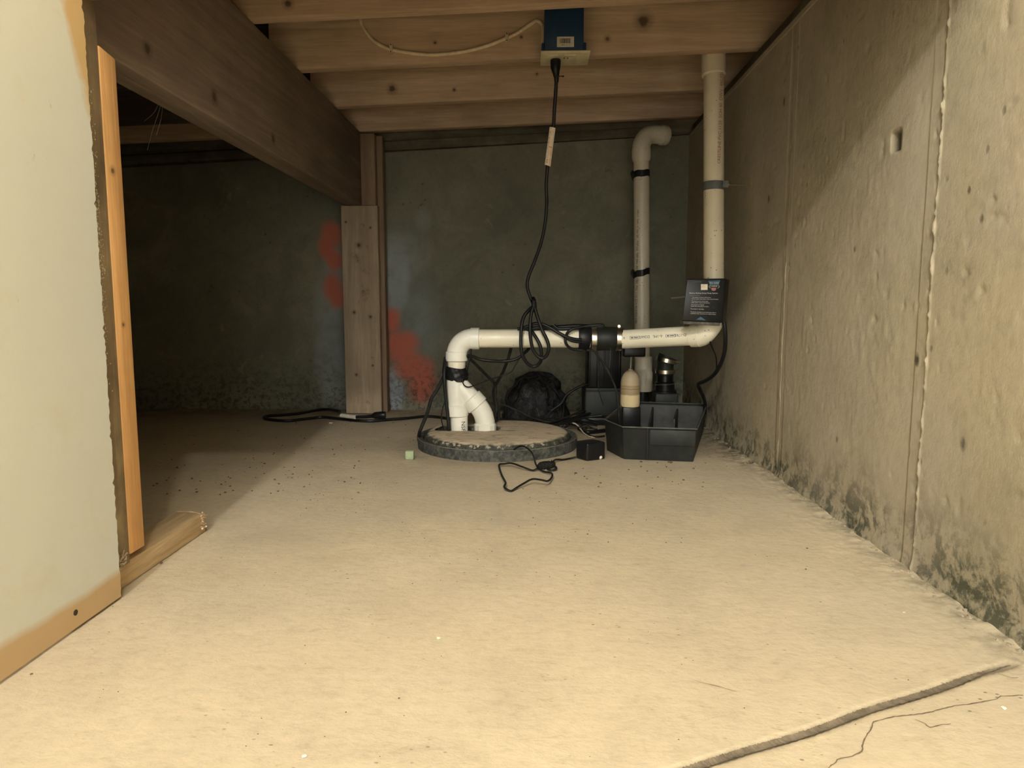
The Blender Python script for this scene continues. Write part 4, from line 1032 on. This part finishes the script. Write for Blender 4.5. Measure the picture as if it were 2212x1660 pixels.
cable('slung_cable', [(1009, 768, YP-.02), (1022, 771, YP-.01), (1038, 777, YP), (1061, 780, YP), (1088, 781, YP+.01), (1115, 776, YP+.01), (1133, 763, YP+.02), (1143, 752, YP+.034), (1150, 735, YP+.045)], .0052, M_cord, 'black cable slung in a shallow curve under the horizontal pipe')
cable('slung_cable', [(1011, 771, YP-.015), (1034, 794, YP+.03), (1054, 814, YP+.07), (1068, 829, YP+.10), (1070, 845, YP+.11), (1070, 862, YP+.12), (1073, 880, YP+.13), (1070, 900, YP+.12), (1072, 912, YP+.12)], .0050, M_cordd, 'black cable slanting down right from the left elbow to the floor')
cable('slung_cable', [(1108, 738, YP+.04), (1104, 753, YP+.04), (1097, 777, YP+.06), (1086, 805, YP+.08), (1075, 824, YP+.10), (1067, 841, YP+.115), (1067, 860, YP+.13), (1075, 885, YP+.14), (1078, 905, YP+.14)], .0052, M_cordd, 'black cable dropping from behind the pipe and crossing the slanting one')
cable('slung_cable', [(1130, 764, YP+.02), (1122, 775, YP+.02), (1113, 790, YP+.02), (1104, 804, YP+.02), (1084, 812, YP+.02), (1057, 821, YP), (1025, 833, YP-.02), (1010, 836.5, YP-.035), (1001, 830, YP-.04), (999, 818, YP-.036)], .0019, M_cord, 'thin black wire wandering from the pipe down to the tape wrap')
cable('valve_cable', [(1268, 757, YT-.008), (1282, 758, YT-.012), (1295, 775, YT), (1308, 793, YT), (1318, 811, YT), (1326, 829, YT), (1333, 850, YT), (1336, 880, YT-.01), (1338, 912, YT-.01), (1342, 930, YT)], .0036, M_cordd, 'dusty cable falling right from under the valve into the tray')
cable('valve_cable', [(1291, 768, YP+.02), (1295, 790, YP+.02), (1292, 815, YP+.03), (1294, 845, YP+.04), (1303, 875, YP+.05)], .0016, M_cordd, 'thin dusty wire hanging in front of the tall pump housing')
# controller cable
cable('controller_cable', [(1563, 690, 2.10), (1566, 712, 2.10), (1567, 735, 2.11), (1565, 760, 2.13), (1557, 786, 2.17), (1543, 809, 2.22), (1524, 823, 2.28), (1509, 830, 2.33), (1512, 842, 2.36), (1519, 857, 2.40), (1523, 872, 2.43), (1522, 895, 2.44)], .0062, M_cord, 'thick black cable looping from the controller box down into the tray')
cable('controller_wire', [(1536, 728, 2.12), (1534, 738, 2.12), (1541, 757, 2.14), (1547, 773, 2.16), (1548, 797, 2.19), (1548, 803, 2.205)], .0021, M_cord, 'thin black wire under the right elbow joining the controller cable')
# behind: mound of black sheeting with coiled cable, floor bundle
def mound():
    mb = MB(); c = Vector((.002, 2.76, 0)); n, m = 48, 16; vs = []
    for j in range(m+1):
        ph_ = j/m*math.pi/2
        for k in range(n):
            a = 2*math.pi*k/n
            w = 1+.10*math.sin(3*a+1)+.06*math.sin(7*a+2*ph_*3)+.05*math.sin(13*a-4*ph_)+.05*math.sin(5*ph_*3+a*2)+rnd.uniform(-.02, .02)
            rx, ry, rz = .122, .10, .185
            sx = math.cos(ph_)**.75
            vs.append((c.x+rx*w*sx*math.cos(a)+.018*math.sin(ph_), c.y+ry*w*sx*math.sin(a), rz*math.sin(ph_)*(1+.05*math.sin(5*a+ph_*6))))
    mb.add(vs, [(j*n+k, j*n+(k+1) % n, (j+1)*n+(k+1) % n, (j+1)*n+k) for j in range(m) for k in range(n)])
    return mb
md = thing('sheeting_bundle', 'crumpled mound of dusty black sheeting and coiled cable behind the sump', 'bundle', (.0, 2.76, 0))
mo = mound().build('sheeting', plain('crumpled_sheeting', (.012, .013, .015), .5, dust=.4, dustcol=(.05, .05, .04), sc=22), md, angle=180)
nt = mo.data.materials[0].node_tree; bump(nt, nt.nodes['Principled BSDF'], noise(nt, pos(nt), 24, 5, .6, 1.2), 1.0, .02)
for i in range(3):
    rx, rz, yy = .116-.014*i, .180-.012*i, 2.70+.03*i
    P = [Vector((.004+.010*math.sin(i*3+k)+rx*math.cos(a), yy-.03*math.sin(a)+.006*math.sin(k*1.7), max(.006, (rz+.008*math.sin(k*2.3+i))*math.sin(a)+.004))) for k, a in enumerate([math.pi*(.02+.96*k/14) for k in range(15)])]
    MB().sweep(smoothpts(P, 4), .0040, 7).build('coil', M_cordd, md)
fl = [([(1068, 900, 2.50), (1090, 908, 2.50), (1130, 911, 2.46), (1170, 917, 2.44), (1200, 915, 2.48), (1240, 903, 2.56), (1275, 893, 2.64)], 'black floor cable behind the lid, curving right to the tall housing', .0055),
      ([(1066, 905, 2.47), (1100, 912, 2.47), (1150, 916, 2.45), (1190, 919, 2.43), (1225, 913, 2.47), (1262, 903, 2.55), (1300, 898, 2.55)], 'black floor cable nearest the lid edge, running right to the tray', .0052),
      ([(1082, 872, 2.46), (1100, 880, 2.47), (1124, 891, 2.47), (1151, 903, 2.46), (1187, 912, 2.45), (1215, 905, 2.5), (1250, 893, 2.6), (1275, 885, 2.66)], 'grey dusty cable slanting over the front of the black mound', .0032),
      ([(1150, 898, 2.6), (1180, 908, 2.52), (1200, 912, 2.5), (1230, 900, 2.58), (1262, 886, 2.68)], 'dusty cable end between the black mound and the tall housing', .004),
      ([(1190, 888, 2.66), (1212, 872, 2.66), (1222, 856, 2.66), (1240, 842, 2.66), (1262, 832, 2.66), (1280, 829, 2.67)], 'black cable arching from the mound up to the tall housing', .0055)]
for P, lb_, r in fl: cable('floor_cable', P, r, M_cordd if r < .0052 else M_cord, lb_)
mb = MB()
for i in range(40):      # dusty tangle of fine leads round the foot of the mound
    x0_, y0_ = rnd.uniform(-.13, .20), rnd.uniform(2.46, 2.66); a = rnd.uniform(-.6, .6); L = rnd.uniform(.05, .12)
    P = [Vector((x0_, y0_, .004+rnd.uniform(0, .02))), Vector((x0_+L*.4*math.cos(a), y0_+L*.4*math.sin(a), .008+rnd.uniform(0, .025))), Vector((x0_+L*math.cos(a), y0_+L*math.sin(a)+rnd.uniform(-.02, .02), .004+rnd.uniform(0, .012)))]
    mb.sweep(smoothpts(P, 5), rnd.uniform(.0014, .004), 6)
tag(mb.build('wire_tangle', M_cordd), 'tangle of fine dusty leads on the floor round the black mound', 'wires', kind='stuff')

# left extension cord by the post
YE = 2.83
def fz(px, py, z=.006): return atz(px, py, z)
ec = thing('extension_cord', 'black extension cord lying along the back wall past the post foot', 'cord', (-.7, 2.8, 0))
lo_ = [fz(733, 889, .02), fz(712, 885, .012), fz(690, 886), fz(650, 893), fz(610, 897), fz(580, 899), fz(570, 903), fz(582, 907), fz(620, 909.5), fz(660, 905.5), fz(695, 902), fz(730, 905), fz(765, 908.5), fz(800, 910), fz(840, 907), fz(880, 904), fz(920, 900), fz(950, 902), fz(975, 906), fz(1010, 908)]
MB().sweep(smoothpts(lo_, 8), .0062, 8).build('cord_run', M_cord, ec)
a_, b_ = fz(738, 898, .026), fz(768, 901.5, .026)
MB().sweep([a_, a_.lerp(b_, .5), b_], .0105, 12, flat=.8).build('paper_sleeve', plain('sleeve_white', (.62, .58, .48), .6, dust=.3), ec)
MB().sweep([b_, fz(790, 901, .024), fz(805, 899, .024)], [.006, .0065, .007], 10).build('cord_end', M_cord, ec)
MB().sweep([fz(803, 899, .024), fz(810, 898, .026), fz(826, 897, .028), fz(833, 897, .028)], [.007, .0135, .0150, .0140], 12).build('connector', M_blk, ec, bevel=.001)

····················

» **TASK OBJECTIVE**:
List all lines above in which the string "from" appears.

» **RESULT OF THIS EXERCISE**:
The Blender Python script for this scene continues. Write part 4, from line 1032 on. This part finishes the script. Write for Blender 4.5. Measure the picture as if it were 2212x1660 pixels.
cable('slung_cable', [(1011, 771, YP-.015), (1034, 794, YP+.03), (1054, 814, YP+.07), (1068, 829, YP+.10), (1070, 845, YP+.11), (1070, 862, YP+.12), (1073, 880, YP+.13), (1070, 900, YP+.12), (1072, 912, YP+.12)], .0050, M_cordd, 'black cable slanting down right from the left elbow to the floor')
cable('slung_cable', [(1108, 738, YP+.04), (1104, 753, YP+.04), (1097, 777, YP+.06), (1086, 805, YP+.08), (1075, 824, YP+.10), (1067, 841, YP+.115), (1067, 860, YP+.13), (1075, 885, YP+.14), (1078, 905, YP+.14)], .0052, M_cordd, 'black cable dropping from behind the pipe and crossing the slanting one')
cable('slung_cable', [(1130, 764, YP+.02), (1122, 775, YP+.02), (1113, 790, YP+.02), (1104, 804, YP+.02), (1084, 812, YP+.02), (1057, 821, YP), (1025, 833, YP-.02), (1010, 836.5, YP-.035), (1001, 830, YP-.04), (999, 818, YP-.036)], .0019, M_cord, 'thin black wire wandering from the pipe down to the tape wrap')
cable('valve_cable', [(1268, 757, YT-.008), (1282, 758, YT-.012), (1295, 775, YT), (1308, 793, YT), (1318, 811, YT), (1326, 829, YT), (1333, 850, YT), (1336, 880, YT-.01), (1338, 912, YT-.01), (1342, 930, YT)], .0036, M_cordd, 'dusty cable falling right from under the valve into the tray')
cable('controller_cable', [(1563, 690, 2.10), (1566, 712, 2.10), (1567, 735, 2.11), (1565, 760, 2.13), (1557, 786, 2.17), (1543, 809, 2.22), (1524, 823, 2.28), (1509, 830, 2.33), (1512, 842, 2.36), (1519, 857, 2.40), (1523, 872, 2.43), (1522, 895, 2.44)], .0062, M_cord, 'thick black cable looping from the controller box down into the tray')
      ([(1190, 888, 2.66), (1212, 872, 2.66), (1222, 856, 2.66), (1240, 842, 2.66), (1262, 832, 2.66), (1280, 829, 2.67)], 'black cable arching from the mound up to the tall housing', .0055)]